Cette affaire hors norme a commencé le 16 juillet 1996, quand quatre employés d'un magasin de meubles ont été abattus à Winona, une bourgade du Mississippi, dans le sud des Etats-Unis, marquée par l'esclavage et la ségrégation raciale.

Environ six mois plus tard, la police a arrêté Curtis Flowers, qui avait brièvement travaillé dans le magasin, après des témoignages le localisant près des lieux du crime. Iil a été jugé depuis à six reprises et a, à chaque fois, clamé son innocence.

- Vers un septième procès? -

Le droit américain interdit d'organiser un nouveau procès quand un accusé a été acquitté. Mais cela n'a jamais été le cas pour Curtis Flowers: ses trois premiers procès se sont conclus sur des reconnaissances de culpabilité, avant d'être annulés en appel pour des vices de procédure. Les deux suivants n'ont pas débouché sur un verdict, faute d'unanimité parmi les jurés.

En 2010, il avait été condamné à la peine capitale. C'est ce jugement que la Cour suprême vient d'invalider.

Le même procureur, le "district attorney" Doug Evans, a gardé la main sur l'ensemble de l'accusation. Elu par les habitants de son comté, il est inamovible, à moins de perdre un scrutin.
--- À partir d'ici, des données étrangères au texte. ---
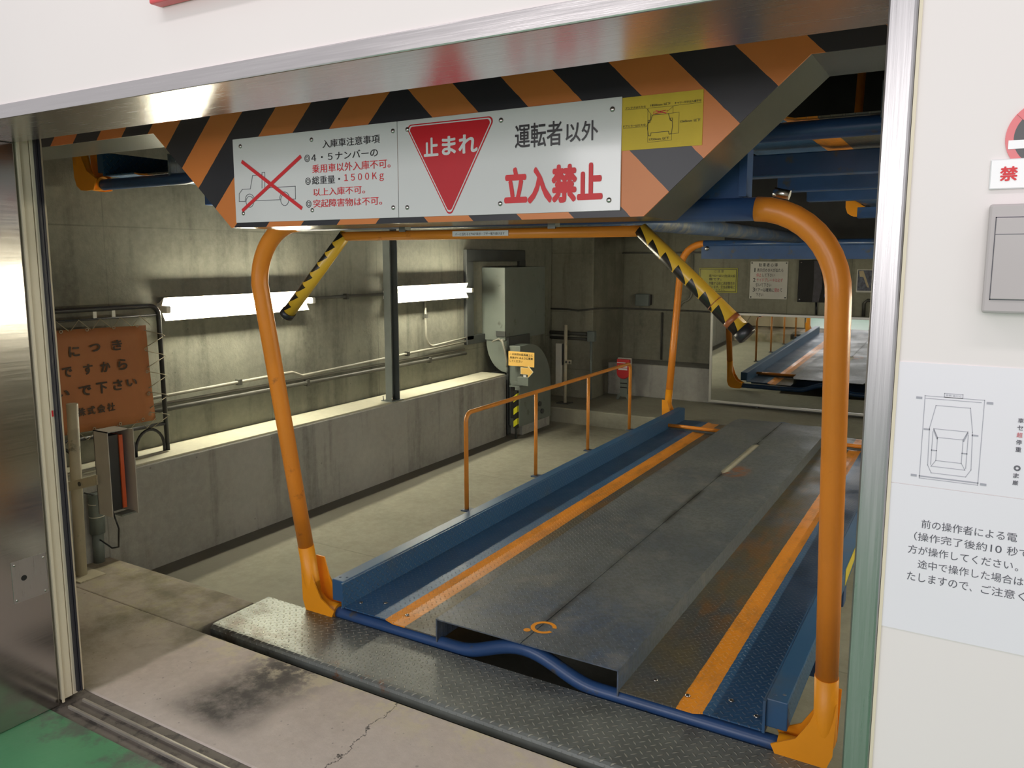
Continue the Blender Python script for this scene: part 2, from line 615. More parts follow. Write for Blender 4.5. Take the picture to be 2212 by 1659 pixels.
M['ink_grey'] = paint('grey printing', (0.40, 0.40, 0.45), 0.5, 0.03)
M['ink_soft'] = paint('dark grey printing', (0.10, 0.10, 0.12), 0.5, 0.03)
M['ink_red_soft'] = paint('pale red printing', (0.62, 0.16, 0.18), 0.5, 0.03)
M['ink_brown'] = paint('brown black printing', (0.035, 0.03, 0.012), 0.5, 0.03)
M['ink_banner'] = paint('faded black brush lettering', (0.055, 0.035, 0.022), 0.7, 0.1)
M['yellow_sheet'] = paint('yellow film', (0.64, 0.46, 0.03), 0.6, 0.06, sc=9)
M['yellow_sign'] = paint('yellow sign plate', (0.46, 0.44, 0.02), 0.35, 0.06)
M['amber'] = paint('amber board', (0.80, 0.50, 0.13), 0.5, 0.04)
M['amber_edge'] = paint('pale edge of the arrow', (0.85, 0.78, 0.55), 0.5, 0.03)
M['banner'] = paint('orange tarpaulin', (0.37, 0.14, 0.045), 0.65, 0.08, sc=3)
M['cord'] = paint('weathered cord', (0.30, 0.27, 0.19), 0.8, 0.1)
M['paper'] = paint('white laminated paper', (0.83, 0.81, 0.85), 0.3, 0.015, sc=2)
M['red_plastic'] = paint('red plastic', (0.55, 0.03, 0.035), 0.35, 0.05)
M['pink_red'] = paint('red box sign', (0.72, 0.09, 0.10), 0.35, 0.03)
M['box_metal'] = paint('satin grey metal', (0.47, 0.43, 0.425), 0.4, 0.03)
M['screw'] = paint('screw steel', (0.5, 0.48, 0.45), 0.25, 0.1, metal=1.0)
M['slot_pale'] = paint('pale lit floor imitation', (0.50, 0.48, 0.37), 0.7, 0.1)
M['red_brown'] = paint('brown red tape', (0.34, 0.10, 0.03), 0.35, 0.05)
M['hole'] = paint('dark hole', (0.01, 0.01, 0.01), 0.8, 0.0)
M['cream_pole'] = paint('cream pole paint', (0.50, 0.46, 0.34), 0.5, 0.1, dirt=(0.2, 0.19, 0.14), dirt_amt=0.15)
M['sensor_grey'] = paint('light grey housing', (0.44, 0.42, 0.38), 0.45, 0.06)
M['lens'] = paint('red orange lens', (0.55, 0.10, 0.03), 0.2, 0.05)
M['grey_pvc'] = paint('grey plastic pipe', (0.16, 0.19, 0.18), 0.45, 0.1)
M['track'] = paint('grimy door track', (0.145, 0.125, 0.105), 0.6, 0.2, dirt=(0.05, 0.045, 0.04), dirt_amt=0.4, sc=7)
M['track_rail'] = paint('worn rail steel', (0.40, 0.37, 0.32), 0.4, 0.2, metal=0.5)
M['alu'] = paint('aluminium frame', (0.62, 0.62, 0.58), 0.35, 0.05, metal=0.6)
M['reflector'] = paint('white enamel reflector', (0.85, 0.84, 0.78), 0.4, 0.0)
M['poster'] = paint('poster print', (0.10, 0.11, 0.15), 0.5, 0.5, sc=30)
M['skin_tone'] = paint('pale print', (0.55, 0.45, 0.28), 0.5, 0.1)
M['band_grey'] = paint('grey violet print', (0.055, 0.05, 0.065), 0.6, 0.2, sc=20)
M['band_blue'] = paint('blue print', (0.10, 0.14, 0.35), 0.4, 0.2)
M['lug_yellow'] = paint('yellow enamel', (0.70, 0.55, 0.03), 0.4, 0.05)

k = NT('mirror glass')
M['mirror'] = k.out((0.80, 0.82, 0.79), 0.02, 1.0)
k = NT('fluorescent tube')
k.b.inputs['Emission Color'].default_value = (1.0, 0.93, 0.72, 1)
k.b.inputs['Emission Strength'].default_value = 160.0
M['lamp'] = k.out((0.9, 0.9, 0.85), 0.4, 0.0)


def spiral():
    k = NT('yellow foam with black taped triangles')
    x = k.xyz(k.obj())
    ang = k.math('ARCTAN2', x[1], x[0])
    t = k.math('FRACT', k.math('DIVIDE', x[2], 0.050))
    lim = k.math('COSINE', k.math('ADD', ang, 0.75))
    c = k.mix(k.math('LESS_THAN', t, k.math('SUBTRACT', k.math('MULTIPLY', lim, 1.35), 0.42)), (0.72, 0.43, 0.035), (0.018, 0.016, 0.012))
    return k, c


def hazard_post():
    k = NT('black and yellow post tape')
    x = k.xyz(k.pos())
    t = k.math('FRACT', k.math('DIVIDE', k.math('SUBTRACT', x[2], k.math('MULTIPLY', x[0], 0.8)), 0.115))
    c = k.mix(k.math('LESS_THAN', t, 0.5), (0.56, 0.54, 0.02), (0.015, 0.015, 0.015))
    return k.out(c, 0.4)


M['hazard'] = hazard_post()

# ================================================================== SETTING
PIT = -0.15
WX = -3.96      # face of the long concrete wall
KX = -3.69      # face of the kerb below it
XR = 1.25       # interior right wall

o = MB().box(-4.6, 2.2, -4.2, 0.205, -0.2, 0.0).build('floor', M['green'])
structure(o)
o = MB().box(-4.6, 0.6, 0.34, 0.83, -0.3, 0.0).box(-4.6, -2.64, 0.83, 1.13, -0.3, 0.0).build('floor_approach', M['slab'], bevel=0.006)
structure(o)
o = MB().box(-2.64, 0.6, 0.83, 1.13, -0.3, -0.09).box(-4.0, XR + 0.1, 1.13, 7.4, -0.4, PIT).build('floor_pit', M['pit'])
structure(o)
o = MB().box(WX - 0.02, XR + 0.02, 5.86, 7.4, -0.3, 0.0).build('floor_rear', M['pit'], bevel=0.012)
structure(o)
# door track in the floor
t = thing('door_track', 'grimy double door track sunk in the floor between green paint and concrete', 'door track', (-1.3, 0.27, 0))
MB().box(-4.6, 0.6, 0.205, 0.34, -0.2, -0.004).build('sill', M['track'], t)
for yy in (0.247, 0.296):
    MB().box(-2.54, 0.5, yy - 0.0045, yy + 0.0045, -0.006, 0.006).build('rail', M['track_rail'], t, bevel=0.002)

H = 1.85
XL, XJ = -2.575, -0.1175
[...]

Or, depuis 1991, il a été réélu sans discontinuer.

Les trois premiers procès ont pourtant été invalidés en raison de ses errements. "A la lumière de ce qui avait eu lieu auparavant, c'était risqué de laisser le même procureur en charge du dossier", a souligné dans son commentaire le juge Alito.

Pourtant, rien ne lui interdit de convoquer un nouveau procès.
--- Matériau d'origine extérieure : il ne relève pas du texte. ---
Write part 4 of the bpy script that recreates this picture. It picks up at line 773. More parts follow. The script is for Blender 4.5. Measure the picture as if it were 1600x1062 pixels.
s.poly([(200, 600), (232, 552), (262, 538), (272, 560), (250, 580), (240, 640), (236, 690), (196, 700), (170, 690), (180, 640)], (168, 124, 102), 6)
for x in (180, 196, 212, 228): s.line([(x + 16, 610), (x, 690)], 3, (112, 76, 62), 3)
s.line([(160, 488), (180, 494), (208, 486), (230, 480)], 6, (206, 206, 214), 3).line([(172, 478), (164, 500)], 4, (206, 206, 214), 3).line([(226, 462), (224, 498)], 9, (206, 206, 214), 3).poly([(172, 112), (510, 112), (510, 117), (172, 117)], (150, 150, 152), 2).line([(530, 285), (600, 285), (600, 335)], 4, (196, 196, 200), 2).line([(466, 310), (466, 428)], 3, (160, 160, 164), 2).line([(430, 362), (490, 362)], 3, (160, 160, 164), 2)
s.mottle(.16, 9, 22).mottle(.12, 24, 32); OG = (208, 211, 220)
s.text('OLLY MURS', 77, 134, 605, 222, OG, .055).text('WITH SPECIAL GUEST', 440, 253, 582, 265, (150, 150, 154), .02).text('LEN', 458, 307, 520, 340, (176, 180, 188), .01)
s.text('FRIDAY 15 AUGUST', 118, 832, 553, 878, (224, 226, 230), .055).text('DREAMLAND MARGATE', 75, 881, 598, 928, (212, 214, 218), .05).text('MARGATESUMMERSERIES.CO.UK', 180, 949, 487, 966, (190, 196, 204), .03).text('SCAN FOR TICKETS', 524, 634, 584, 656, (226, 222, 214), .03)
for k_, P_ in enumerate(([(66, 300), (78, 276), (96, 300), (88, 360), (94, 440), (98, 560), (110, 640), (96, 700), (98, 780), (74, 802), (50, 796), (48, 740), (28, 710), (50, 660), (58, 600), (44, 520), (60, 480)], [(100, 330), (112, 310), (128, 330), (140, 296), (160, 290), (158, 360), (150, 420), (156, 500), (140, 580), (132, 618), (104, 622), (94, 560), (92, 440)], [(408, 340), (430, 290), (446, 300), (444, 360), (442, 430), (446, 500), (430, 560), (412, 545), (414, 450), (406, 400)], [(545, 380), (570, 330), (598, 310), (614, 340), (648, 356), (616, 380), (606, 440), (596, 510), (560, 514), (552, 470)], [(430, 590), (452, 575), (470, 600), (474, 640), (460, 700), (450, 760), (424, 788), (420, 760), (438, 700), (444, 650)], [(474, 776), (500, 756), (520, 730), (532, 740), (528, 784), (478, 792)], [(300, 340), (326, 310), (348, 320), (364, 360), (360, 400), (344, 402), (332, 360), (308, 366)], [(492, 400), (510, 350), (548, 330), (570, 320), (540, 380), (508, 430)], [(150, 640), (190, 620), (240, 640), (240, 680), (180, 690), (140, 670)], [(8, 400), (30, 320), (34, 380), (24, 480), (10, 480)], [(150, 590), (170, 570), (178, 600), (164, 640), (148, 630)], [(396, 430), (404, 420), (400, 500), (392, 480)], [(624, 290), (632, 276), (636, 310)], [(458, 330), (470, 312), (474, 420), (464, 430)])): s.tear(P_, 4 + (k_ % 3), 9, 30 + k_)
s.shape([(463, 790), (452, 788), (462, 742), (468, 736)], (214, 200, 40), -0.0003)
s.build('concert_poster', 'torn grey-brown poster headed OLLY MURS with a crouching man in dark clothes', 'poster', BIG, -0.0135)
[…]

"Un septième procès serait sans précédent et complètement injustifié", ont estimé dans un communiqué les défenseurs de Curtis Flowers, en demandant aux autorités du Mississippi de "désavouer Doug Evans" et de "libérer leur client".

Mais elles ne peuvent pas légalement retirer le dossier au procureur.
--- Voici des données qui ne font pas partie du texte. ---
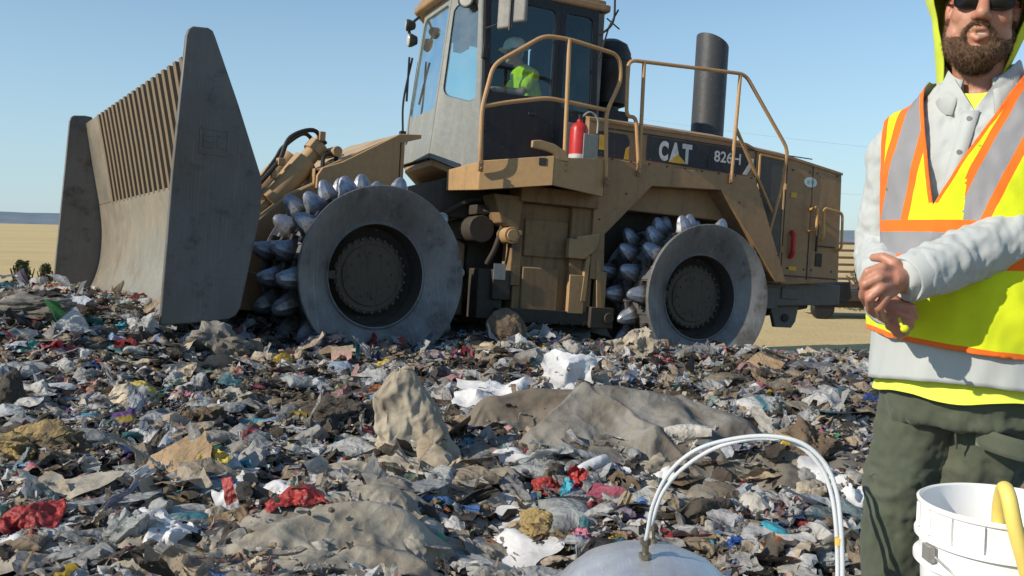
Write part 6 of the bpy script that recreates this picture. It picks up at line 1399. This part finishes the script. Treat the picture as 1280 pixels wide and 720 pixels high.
# collar with two points
cm = MB(); n = 40
for s_ in (-1, 1):
    vs = []; m_ = 18
    for j in range(m_+1):
        a = R_(180-158*j/m_); drop = ss(.6, 1, j/m_)
        ri, yo = .066, -.012
        x = s_*sin(a)*ri*1.12; y = -cos(a)*-1*ri+yo if False else cos(a)*ri+yo
        zb = 1.562-.03*float(drop); st = 1.612-.045*float(drop)
        top = TL(x*1.02, y*1.02+.004, st); out_ = TL(x*(1.28+.25*float(drop)), y*1.25+.012+.022*float(drop), zb-.012-.035*float(drop)); inn = TL(x, y, zb-.01)
        vs += [inn, top, top.lerp(out_, .12)+Vector((0,0,.004)), out_]
    cm.add(vs, [(4*j+k, 4*j+4+k, 4*j+5+k, 4*j+1+k) for j in range(m_) for k in range(3)])
o = adopt(cm.mesh('collar', m_shirt, 60), shirt); s2 = o.modifiers.new('s', 'SOLIDIFY'); s2.thickness = .003
def front_y(z, x=0, g=.006):
    s_ = torso_secs(g, z, z+.001)[0]; yo = (s_[0]-TL(0,0,s_[0].z)).dot(TYa); return yo+s_[2].length*sqrt(max(0, 1-(x/s_[1].length)**2))
b = MB(); zs_ = np.linspace(1.492, 1.29, 14); vs = []
for z in zs_:
    for x in (-.016, .016): xx = x-.004-.16*(1.492-z); vs.append(TL(xx, front_y(z, xx, .013), z))
b.add(vs, [(2*i, 2*i+1, 2*i+3, 2*i+2) for i in range(13)]); o = adopt(b.mesh('placket', m_shirt), shirt); s2 = o.modifiers.new('s', 'SOLIDIFY'); s2.thickness = .003
for z in (1.475,1.40,1.33):
    b = MB(); xx = -.004-.16*(1.492-z); b.cyl(TL(xx, front_y(z, xx, .014), z), TL(xx, front_y(z, xx, .019), z), .0055, 12); adopt(b.mesh('button', plain('grey_button', (.2,.2,.2), .4)), shirt)
b = MB()
uv_ = []
for j in range(9):
    x = -.05+.1*j/8
    for z in (1.545-.012*(1-(x/.05)**2), 1.50, 1.47): uv_.append(TL(x, front_y(z, x, -.004 if z > 1.5 else -.0005)+ (.004 if z > 1.52 else 0), z))
b.add(uv_, [(3*j+k, 3*j+k+1, 3*j+k+4, 3*j+k+3) for j in range(8) for k in range(2)])
# under shirt: ring below the shirt tail and at the neck
TB = [(.80,.170,.127,0),(.90,.186,.142,.008),(1.0,.188,.15,.015)]
b2 = MB(); vs = []; n = 90; rows = 10
for i in range(rows):
    z = .862+.055*i/(rows-1)
    for k in range(n): th = 2*pi*k/n; f = 1+.012*sin(th*9)+.01*sin(th*17+2); zz = z-(.006*sin(th*5) if i == 0 else 0); vs.append(TL(cos(th)*(.196-.0025*i)*f, .010+sin(th)*(.156-.0025*i)*f, zz))
b2.add(vs, [(i*n+k, i*n+(k+1) % n, (i+1)*n+(k+1) % n, (i+1)*n+k) for i in range(rows-1) for k in range(n)]); adopt(b2.mesh('undershirt', m_under, 180)); adopt(b.mesh('undershirt', m_under))
# shirt tail hanging below the vest
b = MB(); vs = []; rows = 16
for i in range(rows):
    for k in range(n):
        th = 2*pi*k/n; z = .892-.010*cos(2*th)+(1.04-.892)*i/(rows-1); f = 1+(.016*sin(th*7+1)+.022*abs(sin(th*6.5+z*16))+.012*sin(th*23+z*30))*(1-.5*i/rows); vs.append(TL(cos(th)*(.204)*f, .012+sin(th)*.164*f, z))
b.add(vs, [(i*n+k, i*n+(k+1) % n, (i+1)*n+(k+1) % n, (i+1)*n+k) for i in range(rows-1) for k in range(n)]); o = adopt(b.mesh('shirt_tail', m_shirt, 180), shirt); s2 = o.modifiers.new('s','SOLIDIFY'); s2.thickness = .002
# vest
b = MB(); VT = [(.90,.197,.155,.012),(1.0,.197,.158,.018),(1.1,.194,.157,.022),(1.2,.194,.15,.017),(1.3,.200,.142,.007),(1.38,.200,.134,0),(1.44,.186,.120,-.01),(1.495,.152,.102,-.015),(1.54,.112,.089,-.012),(1.575,.086,.080,-.008),(1.62,.074,.074,-.005)]
loft(b, torso_secs(.006, .90, 1.60, VT)); sph(b, SR, .083, 20); sph(b, SL, .083, 20); chain(b, [TL(-.08,-.01,1.47), SR], [.075,.082]); chain(b, [TL(.08,-.01,1.47), SL], [.075,.082])
me = fuse(b, 'vest', m_lime, .0085, 6, .5); wrinkle(me, .012, 10, 10, 5, 11); wrinkle(me, .004, 24, 24, 12, 17)
me.materials.append(m_org); me.materials.append(m_silv)
bm = bmesh.new(); bm.from_mesh(me)
def cut(p, nrm):
    bmesh.ops.bisect_plane(bm, geom=bm.verts[:]+bm.edges[:]+bm.faces[:], plane_co=p, plane_no=nrm, dist=1e-5)
Zp = Vector((0,0,1)); TO3 = TL(0,0,0)
def cz(z, tilt=0): cut(TL(0,.15,z), (Zp+TXa*tilt).normalized())
def cx(s_, x, z, k):  # plane through x at height z, leaning k per metre
    cut(TL(s_*x, 0, z), (TXa*s_+Zp*k).normalized())
HT_ = -.10                                        # hem rises to his right
hz = lambda x: .975+HT_*x*1.0
cz(.975, -HT_); cz(.987, -HT_)
VKS = {-1: .20, 1: .52}; XO = {-1: .022, 1: -.022}; KS = {-1: .14, 1: -.38}; VX = -.060; VZ = 1.285
def inV(x, z, g=0.0): return z > VZ and (x-VX < (z-VZ)*VKS[1]+g if x > VX else VX-x < (z-VZ)*VKS[-1]+g)
for s_ in (-1, 1):
    K_ = VKS[s_]; cut(TL(VX,0,VZ), (TXa*s_-Zp*K_).normalized()); cut(TL(VX+s_*.008,0,VZ), (TXa*s_-Zp*K_).normalized())
    for x in (.062,.080,.130,.149): cx(s_, x+XO[s_], 1.45, KS[s_])
    cx(s_, .186, 1.3, -.05); cx(s_, .176, 1.3, -.05)
for z in (1.252,1.226,1.176,1.148,1.20): cz(z)
dele = []
for f in bm.faces:
    c = f.calc_center_median(); v = c-TO; x, y, z = v.dot(TXa), v.dot(TYa), c.z; ax = abs(x)
    if z < .975+HT_*x or (y > 0 and inV(x, z)) or (y <= 0 and z > 1.575) or (ax > .186+.05*(z-1.3) and z > 1.20) or (z > 1.565 and ax < .075): dele.append(f); continue
    mi = 0; q_ = 1 if x > 0 else -1; xs_ = ax-KS[q_]*(1.45-z)-XO[q_]
    if z < .987+HT_*x: mi = 1
    elif y > 0 and inV(x, z, .008): mi = 1
    elif 1.176 < z < 1.226: mi = 2
    elif 1.148 < z < 1.252: mi = 1
    elif z > 1.252:
        if .080 < xs_ < .130: mi = 2
        elif .062 < xs_ < .149: mi = 1
        elif ax > .176+.05*(z-1.3): mi = 1
    f.material_index = mi
bmesh.ops.delete(bm, geom=dele, context='FACES')
bm.to_mesh(me); bm.free(); me.polygons.foreach_set('use_smooth', [True]*len(me.polygons)); vest = adopt(me); s2 = vest.modifiers.new('s', 'SOLIDIFY'); s2.thickness = .003; s2.offset = 1
b = MB(); sph(b, at(1131,411,1.85), (.009,.007,.008)); b.tube(smooth_path([at(1131,411,1.855), at(1126,405,1.86), at(1124,398,1.88)]), .003, 6); adopt(b.mesh('vest_tie', m_lime), vest)
b = MB(); vs = []
for z in np.linspace(1.155, .985, 12):
    for x in (-.0015, .0015): vs.append(TL(x-.055, front_y(z, x-.055, .024), z))
b.add(vs, [(2*i, 2*i+1, 2*i+3, 2*i+2) for i in range(11)]); adopt(b.mesh('zip_seam', plain('seam_shadow', (.3,.33,.02), .8)), vest)
# trousers
b = MB(); hips = [(.80,.172,.122),(.86,.176,.130),(.91,.172,.128)]
loft(b, [(TL(0,.004,z), TXa*rx, TYa*ry) for z, rx, ry in hips])
for hp, kn, an, r_ in ((TL(-.088,0,.84), KR, AR, (.084,.077,.069,.072,.068,.062)), (TL(.088,0,.84), KL, AL, (.088,.084,.078,.080,.075,.066))):
    kz = kn+Vector((0,0,.0)); chain(b, [hp, hp.lerp(kn,.5), kn+Vector((0,0,.02))], r_[:3], 22); chain(b, [kn+Vector((0,0,-.01)), kn.lerp(an,.5), an], r_[3:], 22)
me = fuse(b, 'trousers', m_pants, .006, 4, .5); KA, KB = np.array(KR), np.array(KL)
wrinkle(me, .010, 11, 11, 5, 21); wrinkle(me, .006, 26, 26, 14, 28); wrinkle(me, .009, 18, 18, 26, 24, weight=lambda c: np.exp(-((c[:,2]-KA[2])/.12)**2)+.5*np.exp(-((c[:,2]-.8)/.06)**2)); tr_ = adopt(me)
b = MB()
for kn, r_ in ((KR,.0745),(KL,.084)):
    for dz in (0.0,.035):
        nn = 60; b.tube([kn+Vector((cos(2*pi*k/nn)*r_, sin(2*pi*k/nn)*r_, dz+.006*sin(2*pi*k/nn*3+dz*90)+.004*sin(k))) for k in range(nn)], .0032, 6, closed=True)
adopt(b.mesh('knee_zip', m_pants), tr_)
b = MB(); vs = []
pc = at(1240, 507, 2.02)
for i in range(9):
    for j in range(5):
        u, v_ = i/8-.5, j/4-.5; a = -.2+u*1.1; vs.append(TL(.090+.098*sin(a)+.02, .012+.112*cos(a)*1.0+.006, .775-v_*.045-.02*u))
b.add(vs, [(i*5+j, i*5+j+1, i*5+j+6, i*5+j+5) for i in range(8) for j in range(4)]); o = adopt(b.mesh('pocket_flap', m_pants, 60), tr_); s2 = o.modifiers.new('s','SOLIDIFY'); s2.thickness = .006
b = MB(); b.tube([TL(.0,front_y(.90,0,-.006),.885), TL(.0,.128,.84), TL(0,.118,.79), TL(0,.09,.745)], .0025, 6); adopt(b.mesh('fly_seam', m_pants), tr_)
for an, dx in ((AR,-.03),(AL,.02)):
    b = MB(); g0 = gz0+.035; chain(b, [Vector((an.x,an.y+.02,g0+.01)), Vector((an.x+dx*.5,an.y-.07,g0+.005)), Vector((an.x+dx,an.y-.17,g0-.003))], [.045,.048,.042], 16); chain(b, [Vector((an.x,an.y,g0)), Vector((an.x,an.y,g0+.11))], [.045,.05], 16); adopt(fuse(b, 'boot', plain('brown_boot', (.11,.07,.04), .7), .008, 4))

# ---------------- the driver in the cab
drv = empty('person'); place(drv, MR @ Matrix.Translation((1.45,.12,1.82))); tag(drv, 'driver in a white hard hat and lime shirt sitting in the machine cab', 'person')
Pd = lambda x, y, z: Vector((x-.02, y+.16, z+.04))
def dadopt(me, par=drv):
    o = link(me.name, me, par); o.matrix_basis = wm(par).inverted() @ MR; return o
HC = Pd(1.70,0,2.56)
b = MB(); sph(b, HC+Vector((-.01,0,.02)), (.10,.078,.11)); sph(b, HC+Vector((.035,0,-.05)), (.065,.062,.08)); chain(b, [HC+Vector((.095,0,-.005)), HC+Vector((.115,0,-.035))], [.012,.016]); sph(b, HC+Vector((.07,0,-.105)), (.035,.035,.025)); sph(b, HC+Vector((-.005,.082,-.01)), (.02,.012,.032)); sph(b, HC+Vector((-.005,-.082,-.01)), (.02,.012,.032))
chain(b, [HC+Vector((-.02,0,-.06)), Pd(1.58,0,2.36)], [.055,.06]); chain(b, [Pd(1.57,0,2.28), Pd(1.50,0,2.05), Pd(1.45,0,1.88)], [.12,.12,.13])
eL, wL_ = Pd(1.70,.26,2.08), Pd(1.93,.14,2.10); eR, wR_ = Pd(1.70,-.26,2.08), Pd(1.93,-.14,2.10)
for s_, e_, w_ in ((1,eL,wL_),(-1,eR,wR_)):
    chain(b, [Pd(1.56,s_*.18,2.30), e_, w_], [.05,.042,.028]); chain(b, [w_, w_+Vector((.07,-s_*.01,.0))], [.03,.026])
    for j in range(4): chain(b, [w_+Vector((.06,s_*(.028-.018*j),0)), w_+Vector((.10,s_*(.028-.018*j),-.01)), w_+Vector((.105,s_*(.026-.017*j),-.045))], [.010,.009,.008], 8)
    chain(b, [w_+Vector((.02,-s_*.02,.01)), w_+Vector((.06,-s_*.05,.01))], [.012,.009], 8)
    chain(b, [Pd(1.45,s_*.10,1.86), Pd(1.88,s_*.13,1.88), Pd(1.95,s_*.13,1.48), Pd(2.08,s_*.13,1.44)], [.085,.06,.045,.04])
dbody = dadopt(fuse(b, 'body', skin_mat('driver_skin', (.42,.22,.14), (.45,.19,.12)), .008, 3))
b = MB(); chain(b, [Pd(1.57,0,2.30), Pd(1.50,0,2.08), Pd(1.45,0,1.90)], [.145,.155,.165], 20); 
for s_, e_ in ((1,eL),(-1,eR)): chain(b, [Pd(1.57,s_*.09,2.32), Pd(1.56,s_*.18,2.29), Pd(1.56,s_*.18,2.29).lerp(e_,.62)], [.09,.082,.068], 16)
me = fuse(b, 'shirt', m_lime, .010, 4); wrinkle(me, .012, 14, 14, 10, 3); dadopt(me)
b = MB()
for s_ in (1,-1): chain(b, [Pd(1.45,s_*.10,1.86), Pd(1.88,s_*.13,1.88), Pd(1.95,s_*.13,1.50)], [.105,.075,.06], 14)
dadopt(fuse(b, 'trousers', m_pants, .012, 3))
b = MB(); b.lathe([(.162,.0),(.162,.008),(.134,.018),(.130,.06),(.11,.105),(.07,.135),(.001,.148)], HC+Vector((-.005,0,.035)), (.16,0,1), 28); b.prism([(.10,-.10),(.19,-.05),(.20,.05),(.10,.10)], 2, .035, .043)
for i in range(len(b.v)-8, len(b.v)): v = Vector(b.v[i]); b.v[i] = tuple(HC+Vector((v.x-.01, v.y, v.z-.02)))
me = b.mesh('hard_hat', plain('white_hat', (.85,.90,.84), .4)); dadopt(me)

bpy.data.scenes.remove(SIM)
Or Doug Evans n'est pas du genre à renoncer, selon Ray Charles Carter, qui a défendu Curtis Flowers lors de ses quatre premiers procès. "Il pense qu'il doit gagner ce procès, qu'une défaite entamerait sa légitimité dans sa communauté", avait déclaré l'avocat en amont de l'audience en mars.

Au-delà de la question raciale, le dossier de Curtis Flowers illustre "l'absence de contrôle sur les procureurs" dans le système judiciaire américain, selon la journaliste Madeleine Baran, qui a fait connaître l'affaire au grand public dans le podcast "In the Dark".